Pubdate: Sun, 13 Jan 2008
Source: Los Angeles Times (CA)
Copyright: 2008 Los Angeles Times
Contact: http://drugsense.org/url/bc7El3Yo
Website: http://www.latimes.com/news/printedition/front/
Details: http://www.mapinc.org/media/248
Author: Tracy Wilkinson, Reporting from Mexico City
Bookmark: Mexico Under Siege (Series) http://mapinc.org/find?255

Mexico Under Siege

VATICAN SUGGESTS EXCOMMUNICATING MEXICAN DRUG TRAFFICKERS

The Vatican's No. 2 Official, Cardinal Tarcisio Bertone, Calls for a 
'Harsh Deterrent' To the Drug Violence That Left More Than 5,000 Dead 
Last Year.

Decrying the violence that Mexicans are enduring, the Vatican has 
suggested excommunication as a possible punishment for drug 
traffickers whose war with the government has led to the deaths of 
thousands of people in the last year.

But the Roman Catholic Church's severest form of rebuke would 
probably have little effect on traffickers and killers who lack a 
religious conscience, the Vatican's No. 2 official, Cardinal Tarcisio 
Bertone, acknowledged.

Speaking to Latin American journalists at the Vatican before 
traveling to Mexico on Monday, Bertone said it was a "duty" to fight 
drug gangs because their actions represent "the most hypocritical and 
terrible way of murdering the dignity and personality of today's youth."

"Certainly, excommunication is a very harsh deterrent that the church 
has used to deal with the most serious crimes in its history, from 
the very first centuries," Bertone said when asked if the censure 
would be appropriate.
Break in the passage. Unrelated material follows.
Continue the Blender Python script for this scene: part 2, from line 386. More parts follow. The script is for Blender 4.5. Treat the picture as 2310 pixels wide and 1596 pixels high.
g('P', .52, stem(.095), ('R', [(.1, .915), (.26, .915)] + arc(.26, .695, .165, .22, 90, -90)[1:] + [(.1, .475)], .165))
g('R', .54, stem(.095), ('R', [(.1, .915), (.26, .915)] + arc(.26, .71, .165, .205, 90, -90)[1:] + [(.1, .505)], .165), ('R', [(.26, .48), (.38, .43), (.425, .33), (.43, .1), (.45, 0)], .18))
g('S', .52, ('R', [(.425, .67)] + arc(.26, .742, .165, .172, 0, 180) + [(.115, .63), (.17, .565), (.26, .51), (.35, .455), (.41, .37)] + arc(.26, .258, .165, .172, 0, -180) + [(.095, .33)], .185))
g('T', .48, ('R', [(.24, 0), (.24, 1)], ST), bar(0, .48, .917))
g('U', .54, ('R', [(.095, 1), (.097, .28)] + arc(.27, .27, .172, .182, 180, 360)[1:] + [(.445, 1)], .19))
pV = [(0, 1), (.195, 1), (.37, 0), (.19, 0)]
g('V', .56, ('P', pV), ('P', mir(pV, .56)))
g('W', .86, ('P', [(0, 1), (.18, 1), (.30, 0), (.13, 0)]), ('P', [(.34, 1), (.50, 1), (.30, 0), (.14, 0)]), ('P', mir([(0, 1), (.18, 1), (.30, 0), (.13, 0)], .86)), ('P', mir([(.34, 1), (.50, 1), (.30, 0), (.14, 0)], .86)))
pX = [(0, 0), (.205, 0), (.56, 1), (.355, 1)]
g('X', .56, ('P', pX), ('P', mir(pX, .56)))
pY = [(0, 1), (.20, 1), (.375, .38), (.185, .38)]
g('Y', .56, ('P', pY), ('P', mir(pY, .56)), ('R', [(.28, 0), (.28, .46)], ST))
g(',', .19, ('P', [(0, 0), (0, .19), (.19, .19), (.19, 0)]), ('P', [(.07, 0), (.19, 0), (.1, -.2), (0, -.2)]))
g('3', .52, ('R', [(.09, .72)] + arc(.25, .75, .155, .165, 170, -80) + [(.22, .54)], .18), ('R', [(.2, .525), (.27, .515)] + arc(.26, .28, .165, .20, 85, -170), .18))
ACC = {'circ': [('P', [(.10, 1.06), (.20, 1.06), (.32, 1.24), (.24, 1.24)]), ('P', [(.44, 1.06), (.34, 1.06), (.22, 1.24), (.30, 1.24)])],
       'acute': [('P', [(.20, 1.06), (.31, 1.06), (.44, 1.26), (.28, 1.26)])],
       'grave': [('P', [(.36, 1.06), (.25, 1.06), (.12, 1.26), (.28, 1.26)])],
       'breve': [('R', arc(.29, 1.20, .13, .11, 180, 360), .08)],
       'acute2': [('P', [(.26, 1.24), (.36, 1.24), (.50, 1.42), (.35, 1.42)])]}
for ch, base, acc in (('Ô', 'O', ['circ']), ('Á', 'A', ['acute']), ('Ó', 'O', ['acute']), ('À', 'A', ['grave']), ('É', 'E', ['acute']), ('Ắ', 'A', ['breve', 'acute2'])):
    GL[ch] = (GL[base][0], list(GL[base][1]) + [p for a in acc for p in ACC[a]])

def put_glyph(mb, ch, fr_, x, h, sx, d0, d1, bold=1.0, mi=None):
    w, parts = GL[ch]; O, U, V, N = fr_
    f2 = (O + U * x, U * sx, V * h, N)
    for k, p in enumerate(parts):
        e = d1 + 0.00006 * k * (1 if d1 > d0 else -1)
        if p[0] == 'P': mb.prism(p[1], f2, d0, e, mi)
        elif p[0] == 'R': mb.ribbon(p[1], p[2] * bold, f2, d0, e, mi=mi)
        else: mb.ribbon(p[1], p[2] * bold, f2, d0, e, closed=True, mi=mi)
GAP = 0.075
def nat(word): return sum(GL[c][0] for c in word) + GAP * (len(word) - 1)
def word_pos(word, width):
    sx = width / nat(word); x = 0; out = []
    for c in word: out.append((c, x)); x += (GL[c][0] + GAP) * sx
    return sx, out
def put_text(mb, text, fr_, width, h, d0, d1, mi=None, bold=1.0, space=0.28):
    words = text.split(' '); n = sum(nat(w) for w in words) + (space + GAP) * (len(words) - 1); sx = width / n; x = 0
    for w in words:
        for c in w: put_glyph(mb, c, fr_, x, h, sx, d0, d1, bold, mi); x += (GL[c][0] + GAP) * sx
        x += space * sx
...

Excommunication bars a Catholic from receiving 
sacraments and participating in public worship.

"But I should observe that excommunication is a punishment that 
touches only those who have some form of ecclesiastical conscience, 
an ecclesiastical education," he added.

The Vatican, Bertone said, is alarmed at the "disasters" of 
drug-fueled violence, kidnappings and generalized insecurity in 
Mexico and, increasingly, in some of its Central American neighbors. 
He called on Catholics to pray for traffickers to have a change of heart.

Bertone -- whose official title is Vatican secretary of state, making 
him a kind of prime minister to Pope Benedict XVI -- will be in 
Mexico for the sixth World Meeting of Families, a church conference 
that starts this week. His comments were published in Mexican 
newspapers Monday.

Within the "narco-culture" that surrounds the drug trade here, 
gangsters make use of a blend of Catholic observance mixed with 
superstition and their own iconography. For example, many revere the 
so-called saint of the narco-traffickers, a Robin Hood-type character 
named Jesus Malverde.

President Felipe Calderon launched the Mexican army a little over two 
years ago in a nationwide offensive against powerful and well-armed 
drug gangs. Rather than pacify the country, the conflict has only 
increased the bloodshed. More than 5,000 people were killed last year alone.

Officially, the church hierarchy in Mexico has been supportive of the 
government campaign while also urging dialogue and an end to 
violence. In some parts of the country, however, priests have been 
willing to accept money from local drug lords to pay for church 
repairs or other community projects.

"They are very generous with the societies of their towns," Bishop 
Carlos Aguiar Retes, president of the Mexican Bishops Conference, 
said in April, according to the newspaper Reforma. In some remote 
towns, he said, "they put up lights, communications, roads, at their 
own expense. . . . Often they also build a church or a chapel."

The remarks outraged many Mexicans, and church officials later said 
the bishop was taken out of context. But human rights activists have 
long complained of complacency by many priests.

"There are seminaries, churches, who accept money not knowing where 
it came from," Mercedes Murillo, president of the Sinaloan Civic 
Front in the city of Culiacan, a major drug-trafficking center, said 
in a recent interview. "They wash their hands like Pontius Pilate."